Adding scraped data to keyword tool outputs
This post looks at using information from sites that already rank in your vertical to mine important data that might aid commercial decision making. Think of it as a more commercially focused form of competitor research with search volumes thrown in.
In this post, the example I’m going to use is online retail orientated but I’m in no doubt this method would work in other types of vertical too. I’m going to have a little fun taking apart some data from food retailer Ocado.com provided by SEMrush and data scraped via Screaming Frog’s Custom Extraction feature.
Start with SEMrush
Did you know you could filter by URL in SEMrush’s Organic Research report?
This optional feature allows you to filter data by a particular indicator in the URL, like “/product/” or “/category/” and so on.
While you can filter later down the line in Excel, this filter is handy for large sites as the export limit on a standard SEMrush account is 10,000 rows.
For our research, we’re going to filter for all product URLs on Ocado.com and find out some interesting things about the organic performance of products, and brands on offer by the retailer.
Once you’ve filtered your data, use the “Export” button to download a CSV.
Develop the XPath for useful data points on the page URLs
Most well built sites have a reasonably predictable container structure. A price might be marked up with the CSS class “price”, and so on.
For our example, I’m very interested to see which brands perform well in search for Ocado.
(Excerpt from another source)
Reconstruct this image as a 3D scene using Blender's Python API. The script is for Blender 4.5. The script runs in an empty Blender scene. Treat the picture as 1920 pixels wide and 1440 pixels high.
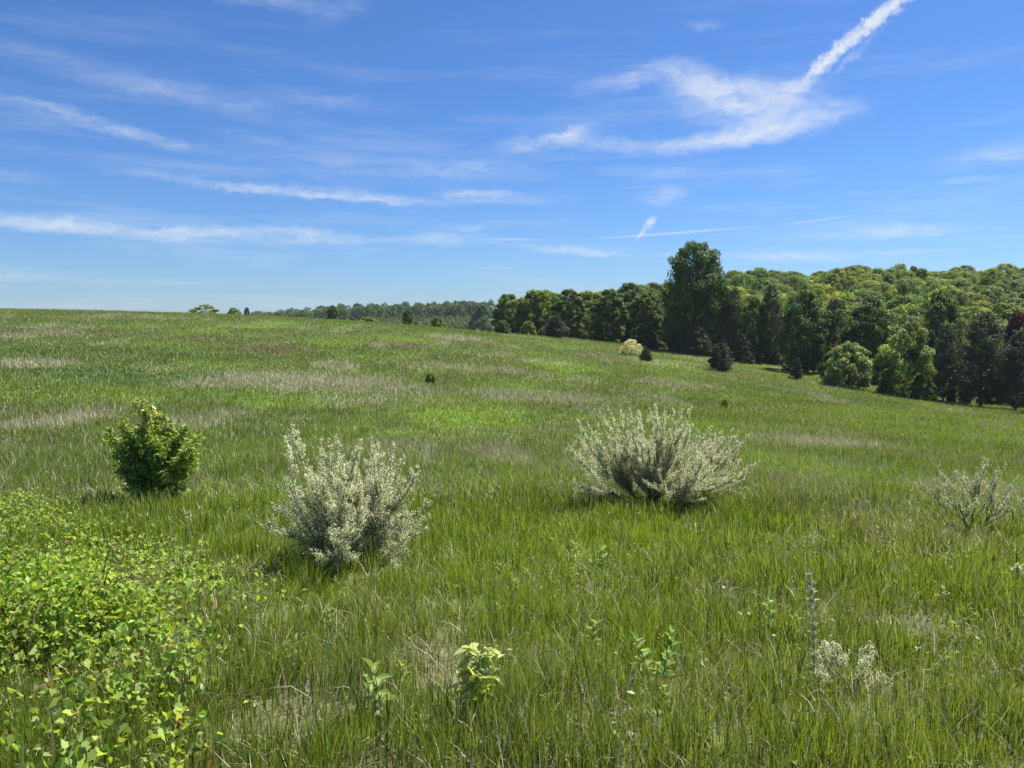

I’m also very interested to see which categories might perform well by looking at the cumulative popularity of products that belong to them. Any insight I can glean on their top in-demand products would be a bonus.
So we need to be able to extract the brand, and categories on a product page.
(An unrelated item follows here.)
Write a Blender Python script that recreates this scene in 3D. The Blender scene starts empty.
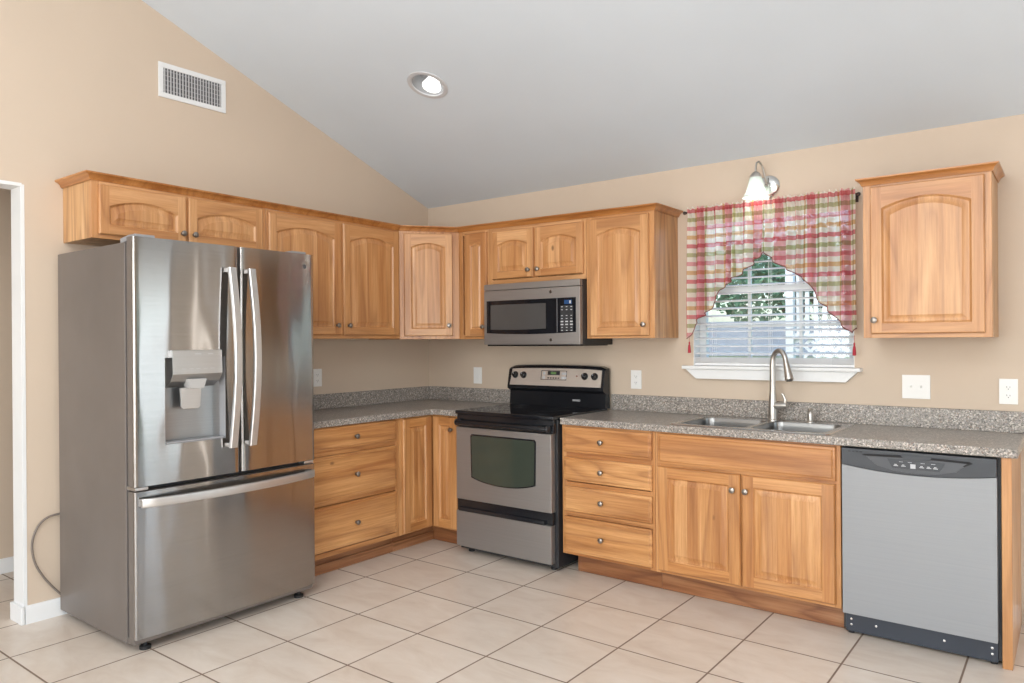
import bpy, bmesh, math, random
from mathutils import Vector, Matrix
random.seed(7)
R = math.radians
sc = bpy.context.scene
C = sc.collection

# ------------------------------------------------------------------ camera
CP = dict(x=4.0932, y=-4.254, z=1.3695, yaw=0.6538, pitch=-0.0006, roll=-0.0072, f=735.57)
camd = bpy.data.cameras.new('camera'); cam = bpy.data.objects.new('camera', camd); C.objects.link(cam)
camd.sensor_width = 36; camd.lens = CP['f'] * 36 / 1024; camd.clip_start = 0.05; camd.clip_end = 200
_f = Vector((-math.sin(CP['yaw']) * math.cos(CP['pitch']), math.cos(CP['yaw']) * math.cos(CP['pitch']), math.sin(CP['pitch'])))
_r = Vector((math.cos(CP['yaw']), math.sin(CP['yaw']), 0)); _u = _r.cross(_f)
_c, _s = math.cos(CP['roll']), math.sin(CP['roll'])
_r2 = _r * _c + _u * _s; _u2 = _u * _c - _r * _s
M = Matrix((_r2, _u2, -_f)).transposed().to_4x4(); M.translation = (CP['x'], CP['y'], CP['z'])
cam.matrix_world = M
sc.camera = cam

# ------------------------------------------------------------------ world, lights, exposure
sc.view_settings.view_transform = 'Standard'; sc.view_settings.look = 'None'
sc.view_settings.gamma = 1; sc.view_settings.use_curve_mapping = False
sc.view_settings.exposure = 0.20
w = bpy.data.worlds.new('sky'); sc.world = w; w.use_nodes = True
nt = w.node_tree; bg = nt.nodes['Background']
sky = nt.nodes.new('ShaderNodeTexSky'); sky.sky_type = 'NISHITA'; sky.sun_disc = False
sky.sun_elevation = R(48); sky.sun_rotation = R(200); sky.air_density = 1.0; sky.dust_density = 2.5
nt.links.new(sky.outputs[0], bg.inputs[0]); bg.inputs[1].default_value = 0.46

def area(name, loc, rot, sx, sy, power, col=(1, 1, 1)):
    l = bpy.data.lights.new(name, 'AREA'); l.shape = 'RECTANGLE'; l.size = sx; l.size_y = sy
    l.energy = power; l.color = col
    o = bpy.data.objects.new(name, l); C.objects.link(o); o.location = loc; o.rotation_euler = rot
    return o
# daylight entering by the glazed openings of the room behind and to the right of the camera
area('daylight_rear_left', (1.9, -7.93, 1.35), (R(90), 0, 0), 2.3, 2.1, 72, (0.93, 0.965, 1.0))
area('daylight_rear_right', (4.9, -7.93, 1.35), (R(90), 0, 0), 2.3, 2.1, 72, (0.93, 0.965, 1.0))
area('daylight_right', (6.56, -0.42, 1.12), (0, R(90), 0), 2.0, 0.62, 7.5, (0.86, 0.93, 1.0))
area('daylight_right_rear', (6.56, -5.6, 1.3), (0, R(90), 0), 1.9, 1.9, 75, (0.90, 0.95, 1.0))
# added point fills without a fixture, brightening the ceiling and the far corner
for _loc, _e in (((3.5, -5.0, 2.55), 50), ((2.7, -3.6, 2.75), 31)):
    _l = bpy.data.lights.new('fill_point', 'POINT'); _l.energy = _e; _l.color = (1.0, 0.97, 0.94); _l.shadow_soft_size = 0.25
    _o = bpy.data.objects.new('fill_point', _l); C.objects.link(_o); _o.location = _loc
# added strip lights in invented back wall openings, for streaks on the fridge
area('warm_streak_light', (5.39, -0.02, 1.06), (R(-90), 0, 0), 0.10, 2.06, 2.2, (1.0, 0.93, 0.85))
area('cool_streak_light', (4.83, -0.02, 1.06), (R(-90), 0, 0), 0.22, 2.06, 1.8, (0.86, 0.93, 1.0))
# added area light in the windowless passage beyond the left wall opening
area('hall_fill', (-0.56, -5.92, 1.3), (R(90), 0, 0), 0.7, 1.9, 9, (1.0, 0.95, 0.9))
# added overhead area fill behind the camera, with no fixture
area('overhead_fill', (3.2, -5.2, 3.2), (0, 0, 0), 0.9, 0.9, 30, (1.0, 0.97, 0.93))

# ------------------------------------------------------------------ materials
def newmat(name):
    m = bpy.data.materials.new(name); m.use_nodes = True
    t = m.node_tree; return m, t, t.nodes['Principled BSDF']
def N(t, typ, **kw):
    n = t.nodes.new(typ)
    for k, v in kw.items(): setattr(n, k, v)
    return n
def L(t, a, b): t.links.new(a, b)
def ramp(t, fac, stops, interp='LINEAR'):
    r = N(t, 'ShaderNodeValToRGB'); r.color_ramp.interpolation = interp
    e = r.color_ramp.elements
    while len(e) < len(stops): e.new(0.5)
    for i, (p, c) in enumerate(stops):
        e[i].position = p; e[i].color = (*c, 1)
    L(t, fac, r.inputs[0]); return r.outputs[0]
def mathn(t, op, a, b=None, c=None):
    n = N(t, 'ShaderNodeMath', operation=op)
    for i, v in enumerate((a, b, c)):
        if v is None: continue
        if isinstance(v, (int, float)): n.inputs[i].default_value = v
        else: L(t, v, n.inputs[i])
    return n.outputs[0]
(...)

I’ve explained how to do this in this post about scraping data for content ideas and Pete recently explained the basics of XPath on Moz.
So, to grab the brand name, here’s the Xpath://span[contains(@itemprop, 'brand')]
And to grab the category://ul[contains(@class, 'categories')]/li[1]
Using Scraper for Chrome it’s very easy to test your XPath:
Fire up Screaming Frog
This is my favourite bit. We’re going to extract data about our products by crawling the URLs with Screaming Frog.
Fire up the software and head to configuration > custom > extraction. Add the Xpath you’ve devised:
Put Frog in list mode, and paste / upload your URL list, and crawl. Don’t forget to scroll to the right and check everything’s working as planned!
Consolidate the data
With some simple data cleaning using TRIM and SUBSTITUTE, and some consolidation with VLOOKUP, you end up with something like this:
SEMrush data augmented with product brand name and relevant categories. This could have included stock levels, delivery times, price, review count and so on.
An example analysis
With the data and a pivot chart you can carry out some pretty interesting research.
In this view, we sort brands by importance based on the total search volume their individual products are exposed to:
It’s important to understand this is not search volume for the brand term itself! It’s cumulative exposure based on the rankings of all of the product URLs belonging to the brand, based on data we gathered from SEMrush.
In this analysis, we can tell Which categories on the site are most important by sorting using SEMrush’s Traffic % score:
Next, let’s take a look at which products are Ocado’s potential top traffic drivers, sortable by brand or category or both:
For Ocado, food magazine and recipe books seem to be very popular, one of their top selling products might very well be the Pizza Express Margherita Pizza, Organic Coconut Oil is massive and the Clearblue Pregnancy Test is one of their top 20 products.
*Where a product that appears to have lots of potential isn’t actually performing well, you now have a seriously viable business case to invest in SEO for that product.
Not bad for a few hours work. Imagine what this might look like after a full week of research. You could probably hire us to tell you…
I think this is very powerful
Isn’t the art of research to find creative new ways to answer questions you didn’t know existed? I think this is one of those moments, and I find the options made available by combining classic keyword data techniques with advanced site scraping techniques very exciting.
Procurement and product marketing managers don’t have this kind of data, or, they pay an awful lot more than they need to for it. Marketing Directors would love it. SEO teams have insider data for the performance of their own products but what about the gaps and opportunities that become available by studying a competitor’s strengths? Amazing.
Keyword research is dead, long live competitive intelligence driven keyword research.
Dean
Thanks for the article. Will try to replicate this in SERPstat, I hope it’ll work.
How long did it take for SF to create a list, what if I take a huge website, do I just leave it overnight? Thanks.
Richard Baxter
You can although it crawls pretty quickly. Don’t forget to increase the allocated memory if it’s a really big site…
Cristian
Wow, Amazing research
Joe Robison
Absolutely love this approach. The Screaming Frog extraction is mind blowing, didn’t know that existed.
I’ve been using a competitors-ranking-pages-keywords model as my primary approach, then followed by using their keywords as a seed for more keyword ideas. Glad to see you do this as well.
Definitely think seeing exactly what competitors are ranking for realistically is the best place to start.
Would love to see more ecommerce keyword research posts on here as it’s so time consuming!
Richard Baxter
Thanks Joe! Agreed, I’d love to do a few more posts like this one. Thanks for the feedback.
Stefan
This is brilliant, I never thought it would be so easy to find out the popular items on a website such as ocado, or on any website for that matter, just with the screaming frog software and some tweaking of the xls databases. I have to try this!